日本語練習虫

旧はてなダイアリー「日本語練習中」〈http://d.hatena.ne.jp/uakira/〉のデータを引き継ぎ、書き足しています。

『光をかかぐる人々』第六章「開港をめぐつて」へ

徳永直『光をかかぐる人々』入力分の公開が、第六章「開港をめぐつて」に入った。
http://d.hatena.ne.jp/HikariwokakaguruHitobito/
第一節の冒頭近くに曰く:

たとへばS文庫のうすくらい片隅の机で、私は借りた書物のうちから、はじめは「昌造」の名ばかりさがしてゐる。幕府時代の公文書とおぼしきものから、年時や事件を繰りあはせてさがしてゆく。ちかごろでは「本木」とか「通詞」とか「活字板」とかいふやうな文字は、どんなに不用意に頁を繰つてゐても、むかふから私の眼のなかにとびこんでくるやうになつてゐたが、またそれと同時に、私の興味は活字などとは凡そ縁のないやうな、昌造とさへ直接には關係のない、いろんな他の文章にも魅かれていつて涯しがないやうであつた。
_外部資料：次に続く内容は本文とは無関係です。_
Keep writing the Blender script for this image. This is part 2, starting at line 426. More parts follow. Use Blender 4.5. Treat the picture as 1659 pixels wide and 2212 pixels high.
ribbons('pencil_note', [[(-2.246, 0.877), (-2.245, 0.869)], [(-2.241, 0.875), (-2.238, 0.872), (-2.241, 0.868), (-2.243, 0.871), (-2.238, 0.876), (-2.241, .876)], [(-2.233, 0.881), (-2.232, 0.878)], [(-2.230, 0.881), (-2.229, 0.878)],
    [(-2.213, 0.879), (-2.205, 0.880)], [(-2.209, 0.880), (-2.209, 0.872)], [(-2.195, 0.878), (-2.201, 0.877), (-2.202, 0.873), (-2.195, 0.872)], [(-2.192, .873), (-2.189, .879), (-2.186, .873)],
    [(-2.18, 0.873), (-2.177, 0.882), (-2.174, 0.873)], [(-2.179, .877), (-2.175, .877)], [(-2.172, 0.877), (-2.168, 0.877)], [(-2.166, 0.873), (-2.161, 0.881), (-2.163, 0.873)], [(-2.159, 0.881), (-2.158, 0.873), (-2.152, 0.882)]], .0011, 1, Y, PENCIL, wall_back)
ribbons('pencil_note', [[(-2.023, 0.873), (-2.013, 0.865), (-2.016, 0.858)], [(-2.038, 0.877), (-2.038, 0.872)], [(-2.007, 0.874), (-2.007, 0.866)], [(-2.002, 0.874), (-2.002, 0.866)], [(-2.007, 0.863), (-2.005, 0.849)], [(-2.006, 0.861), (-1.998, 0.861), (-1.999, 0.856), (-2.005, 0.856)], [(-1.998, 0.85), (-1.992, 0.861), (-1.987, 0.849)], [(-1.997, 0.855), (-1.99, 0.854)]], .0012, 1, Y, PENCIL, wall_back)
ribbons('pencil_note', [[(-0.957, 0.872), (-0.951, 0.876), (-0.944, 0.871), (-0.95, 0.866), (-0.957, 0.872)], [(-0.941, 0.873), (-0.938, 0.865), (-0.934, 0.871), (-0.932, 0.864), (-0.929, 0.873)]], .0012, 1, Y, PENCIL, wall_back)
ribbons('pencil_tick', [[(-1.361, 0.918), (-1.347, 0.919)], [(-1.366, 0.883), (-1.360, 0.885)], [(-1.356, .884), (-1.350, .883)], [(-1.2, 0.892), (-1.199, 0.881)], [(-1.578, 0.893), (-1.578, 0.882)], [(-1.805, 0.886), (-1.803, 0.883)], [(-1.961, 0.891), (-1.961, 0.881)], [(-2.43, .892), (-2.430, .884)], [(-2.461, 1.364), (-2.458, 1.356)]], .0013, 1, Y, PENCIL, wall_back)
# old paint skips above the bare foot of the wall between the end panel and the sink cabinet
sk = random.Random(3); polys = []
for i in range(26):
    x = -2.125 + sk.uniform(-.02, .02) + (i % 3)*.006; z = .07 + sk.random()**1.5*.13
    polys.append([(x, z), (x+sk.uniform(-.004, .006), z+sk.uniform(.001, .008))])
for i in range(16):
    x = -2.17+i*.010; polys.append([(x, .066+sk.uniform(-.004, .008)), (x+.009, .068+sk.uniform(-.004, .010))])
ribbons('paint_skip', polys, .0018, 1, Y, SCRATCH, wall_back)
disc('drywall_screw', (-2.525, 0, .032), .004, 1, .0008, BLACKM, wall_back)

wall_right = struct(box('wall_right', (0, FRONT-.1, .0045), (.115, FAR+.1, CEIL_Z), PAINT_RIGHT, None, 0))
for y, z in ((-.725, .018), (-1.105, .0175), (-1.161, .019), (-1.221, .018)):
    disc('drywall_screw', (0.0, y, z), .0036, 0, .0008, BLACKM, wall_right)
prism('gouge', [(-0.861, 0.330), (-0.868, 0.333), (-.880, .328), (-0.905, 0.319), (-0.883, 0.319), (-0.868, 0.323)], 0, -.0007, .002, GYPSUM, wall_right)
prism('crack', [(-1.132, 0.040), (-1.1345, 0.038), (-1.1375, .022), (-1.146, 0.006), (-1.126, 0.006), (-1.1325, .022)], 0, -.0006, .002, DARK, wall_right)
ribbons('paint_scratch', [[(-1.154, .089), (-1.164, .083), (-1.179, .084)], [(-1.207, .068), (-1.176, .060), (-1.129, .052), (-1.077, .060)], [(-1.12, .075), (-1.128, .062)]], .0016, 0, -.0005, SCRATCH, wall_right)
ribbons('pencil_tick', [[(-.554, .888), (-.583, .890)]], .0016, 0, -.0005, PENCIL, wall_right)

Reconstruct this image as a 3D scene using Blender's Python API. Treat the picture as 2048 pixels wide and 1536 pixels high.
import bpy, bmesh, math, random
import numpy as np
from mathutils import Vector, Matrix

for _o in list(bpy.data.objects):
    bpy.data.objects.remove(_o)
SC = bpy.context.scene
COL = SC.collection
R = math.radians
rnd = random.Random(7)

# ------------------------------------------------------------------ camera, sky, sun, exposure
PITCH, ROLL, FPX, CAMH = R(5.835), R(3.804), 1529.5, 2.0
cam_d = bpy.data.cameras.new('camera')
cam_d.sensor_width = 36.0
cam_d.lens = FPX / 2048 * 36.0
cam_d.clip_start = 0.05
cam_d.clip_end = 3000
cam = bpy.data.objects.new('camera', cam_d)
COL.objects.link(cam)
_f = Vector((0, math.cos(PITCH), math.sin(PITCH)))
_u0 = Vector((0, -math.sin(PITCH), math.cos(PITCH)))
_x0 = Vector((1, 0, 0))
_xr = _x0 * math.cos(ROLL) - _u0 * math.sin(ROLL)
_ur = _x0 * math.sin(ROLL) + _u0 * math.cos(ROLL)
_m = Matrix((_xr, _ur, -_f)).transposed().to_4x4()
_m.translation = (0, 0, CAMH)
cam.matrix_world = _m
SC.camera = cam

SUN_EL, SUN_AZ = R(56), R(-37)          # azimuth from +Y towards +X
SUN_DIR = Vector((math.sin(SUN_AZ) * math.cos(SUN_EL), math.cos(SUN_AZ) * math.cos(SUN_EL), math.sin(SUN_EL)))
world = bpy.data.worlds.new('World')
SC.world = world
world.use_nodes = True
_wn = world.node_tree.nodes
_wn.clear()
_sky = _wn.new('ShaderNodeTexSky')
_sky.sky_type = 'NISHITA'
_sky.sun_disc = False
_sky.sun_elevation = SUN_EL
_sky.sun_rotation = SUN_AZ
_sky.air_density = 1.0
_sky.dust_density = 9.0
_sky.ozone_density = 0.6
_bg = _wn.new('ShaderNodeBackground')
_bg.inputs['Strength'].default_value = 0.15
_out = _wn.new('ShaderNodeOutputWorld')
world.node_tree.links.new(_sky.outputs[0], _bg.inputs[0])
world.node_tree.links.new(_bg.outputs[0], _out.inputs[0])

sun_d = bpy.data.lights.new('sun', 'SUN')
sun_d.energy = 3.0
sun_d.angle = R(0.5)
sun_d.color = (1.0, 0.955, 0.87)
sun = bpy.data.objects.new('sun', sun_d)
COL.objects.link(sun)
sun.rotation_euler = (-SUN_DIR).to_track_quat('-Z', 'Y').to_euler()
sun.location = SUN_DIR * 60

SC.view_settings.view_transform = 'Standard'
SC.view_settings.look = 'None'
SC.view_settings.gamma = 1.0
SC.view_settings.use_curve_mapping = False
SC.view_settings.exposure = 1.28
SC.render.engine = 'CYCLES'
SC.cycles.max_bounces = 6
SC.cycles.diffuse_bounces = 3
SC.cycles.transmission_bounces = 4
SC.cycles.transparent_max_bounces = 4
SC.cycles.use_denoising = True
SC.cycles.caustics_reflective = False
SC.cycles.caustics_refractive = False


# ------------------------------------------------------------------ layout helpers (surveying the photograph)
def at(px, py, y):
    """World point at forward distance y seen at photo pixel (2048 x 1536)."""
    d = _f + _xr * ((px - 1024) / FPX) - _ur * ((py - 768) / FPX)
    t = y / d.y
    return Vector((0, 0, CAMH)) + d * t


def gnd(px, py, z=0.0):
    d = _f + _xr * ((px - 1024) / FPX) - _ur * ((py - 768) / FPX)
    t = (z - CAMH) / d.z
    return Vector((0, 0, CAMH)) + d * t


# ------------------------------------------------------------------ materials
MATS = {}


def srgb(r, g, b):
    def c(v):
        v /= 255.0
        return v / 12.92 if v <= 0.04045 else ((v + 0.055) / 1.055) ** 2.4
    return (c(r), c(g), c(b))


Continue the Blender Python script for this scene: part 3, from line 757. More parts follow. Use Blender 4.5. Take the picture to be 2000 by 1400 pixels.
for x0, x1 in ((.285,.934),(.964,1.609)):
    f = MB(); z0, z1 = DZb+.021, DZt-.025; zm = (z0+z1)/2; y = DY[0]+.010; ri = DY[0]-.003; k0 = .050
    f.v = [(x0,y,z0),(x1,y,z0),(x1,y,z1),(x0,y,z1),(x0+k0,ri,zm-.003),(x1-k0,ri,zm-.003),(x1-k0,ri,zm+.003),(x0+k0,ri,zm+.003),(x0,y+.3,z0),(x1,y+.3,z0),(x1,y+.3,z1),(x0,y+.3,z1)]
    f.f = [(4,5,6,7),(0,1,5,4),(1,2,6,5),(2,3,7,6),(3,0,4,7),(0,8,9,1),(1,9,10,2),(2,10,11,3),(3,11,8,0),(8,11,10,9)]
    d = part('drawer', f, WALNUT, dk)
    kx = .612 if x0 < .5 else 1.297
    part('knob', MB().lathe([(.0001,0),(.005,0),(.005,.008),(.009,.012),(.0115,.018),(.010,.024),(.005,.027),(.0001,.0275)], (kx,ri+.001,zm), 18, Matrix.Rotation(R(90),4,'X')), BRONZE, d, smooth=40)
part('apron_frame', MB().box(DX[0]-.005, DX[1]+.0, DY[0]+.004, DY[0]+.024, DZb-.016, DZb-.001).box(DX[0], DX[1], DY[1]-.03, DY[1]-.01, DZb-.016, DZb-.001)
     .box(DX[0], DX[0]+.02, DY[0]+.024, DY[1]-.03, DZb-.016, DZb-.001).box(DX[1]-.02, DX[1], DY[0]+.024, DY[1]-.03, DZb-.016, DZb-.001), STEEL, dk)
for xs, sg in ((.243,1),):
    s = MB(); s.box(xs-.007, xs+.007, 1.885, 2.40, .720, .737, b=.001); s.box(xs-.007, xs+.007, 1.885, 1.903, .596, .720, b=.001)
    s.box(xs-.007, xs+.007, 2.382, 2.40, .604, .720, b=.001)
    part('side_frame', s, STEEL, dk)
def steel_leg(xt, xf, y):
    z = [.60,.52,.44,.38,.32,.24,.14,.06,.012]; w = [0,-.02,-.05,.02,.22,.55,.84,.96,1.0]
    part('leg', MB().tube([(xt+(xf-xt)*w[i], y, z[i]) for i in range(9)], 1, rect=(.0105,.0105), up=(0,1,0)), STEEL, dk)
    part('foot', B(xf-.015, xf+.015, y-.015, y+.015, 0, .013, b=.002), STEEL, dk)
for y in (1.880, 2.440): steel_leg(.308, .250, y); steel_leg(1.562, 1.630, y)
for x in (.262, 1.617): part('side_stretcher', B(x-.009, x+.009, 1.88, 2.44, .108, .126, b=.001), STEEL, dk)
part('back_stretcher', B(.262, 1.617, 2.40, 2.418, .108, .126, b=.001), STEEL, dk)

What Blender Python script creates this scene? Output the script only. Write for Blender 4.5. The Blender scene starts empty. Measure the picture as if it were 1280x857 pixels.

調べものに当たる際は常に「どんなに不用意に頁を繰つてゐても、むかふから私の眼のなかにとびこんでくるやうになつてゐた」といふ境地にありたいもんだども、なかなかさういふ具合にはいかねぇ。
己の場合、語句ぢゃなくて図形パターン認識において、約一万グリフば校正のつもりで眺めて三グリフは見逃すってことが先日実証されたばかり。